1.      Unless otherwise provided in these Terms and Conditions, we shall only be liable for damages due to breach of contractual or non-contractual obligations in the event of intent or gross negligence on the part of our legal representatives, senior employees, and vicarious agents; in the event of intentional or negligent injury to life, limb, or health, as well as in the event of intentional or negligent breach of essential contractual obligations. In the event of a culpable breach of material contractual obligations, we shall be liable – except in cases of intent or gross negligence on the part of our legal representatives, executives, and vicarious agents – only for the foreseeable damage typical for the contract. This provision does not affect claims for personal injury or damage to privately used property under the Product Liability Act.

2.      The limitation of liability does not apply in the absence of warranted properties or in the absence of a guaranteed quality, if and to the extent that the warranty or guarantee was intended to protect the partner against damages not caused by the delivered goods themselves.

9. Applicable Law

1.      The law of the Federal Republic of Germany shall apply; the applicability of the UN Convention on Contracts for the International Sale of Goods is excluded.

10. Place of Performance and Jurisdiction

1.      The place of jurisdiction for both parties to the contract is the registered office of our company.

2.      However, we are also entitled to sue the customer at their general place of jurisdiction.

3.      Mandatory statutory provisions regarding exclusive places of jurisdiction remain unaffected by this provision.

4.      Unless otherwise stated in the order confirmation, our registered office shall be the place of performance.

11. Miscellaneous

1.      For the manufacture and delivery of goods at the customer’s request, in particular based on drawings, models, samples, sketches, or other documents of the customer, the customer warrants that the intellectual property rights of third parties are not infringed. The customer assumes all liability for claims arising from or in connection with the execution of the customer’s order and the claims made by a third party.

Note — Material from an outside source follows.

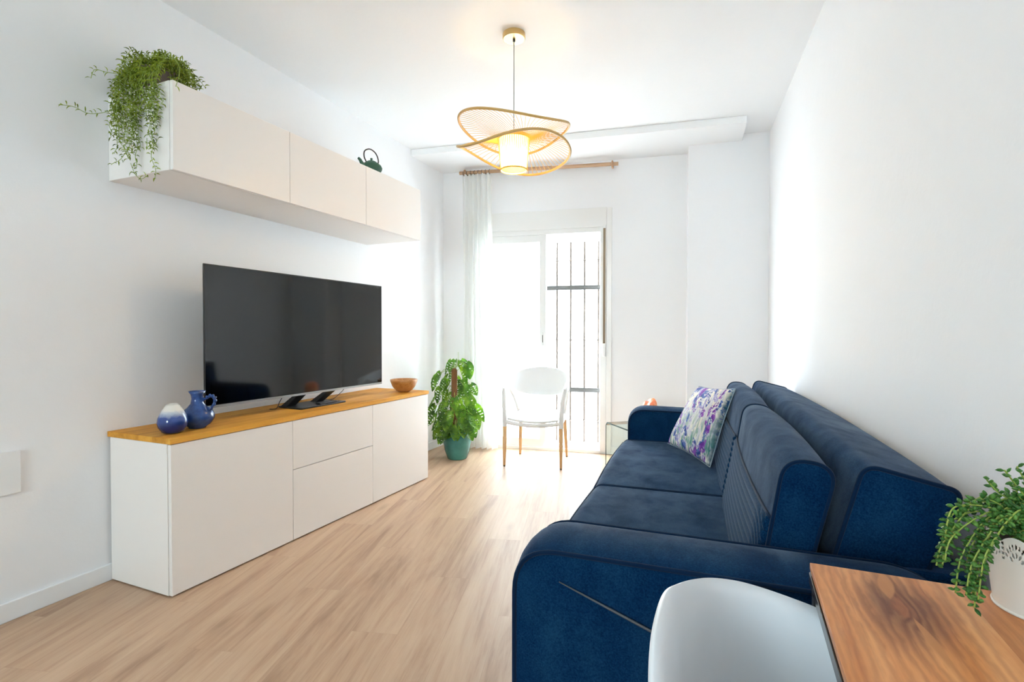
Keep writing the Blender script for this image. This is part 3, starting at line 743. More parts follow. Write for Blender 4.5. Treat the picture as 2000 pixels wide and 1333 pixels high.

2.      We are entitled to process or have processed all data relating to the business relationship with the customer within the meaning of the Federal Data Protection Act.

3.      Should individual provisions of these Terms and Conditions or a provision within the framework of other agreements be or become invalid, this shall not affect the validity of all other provisions or agreements. The invalid provision shall be replaced by a valid one that most closely corresponds to the intended economic purpose.

The same applies if a gap arises during the execution of the contract that requires supplementation.

The above shall not apply if adhering to the contract would represent an unreasonable hardship for one of the parties.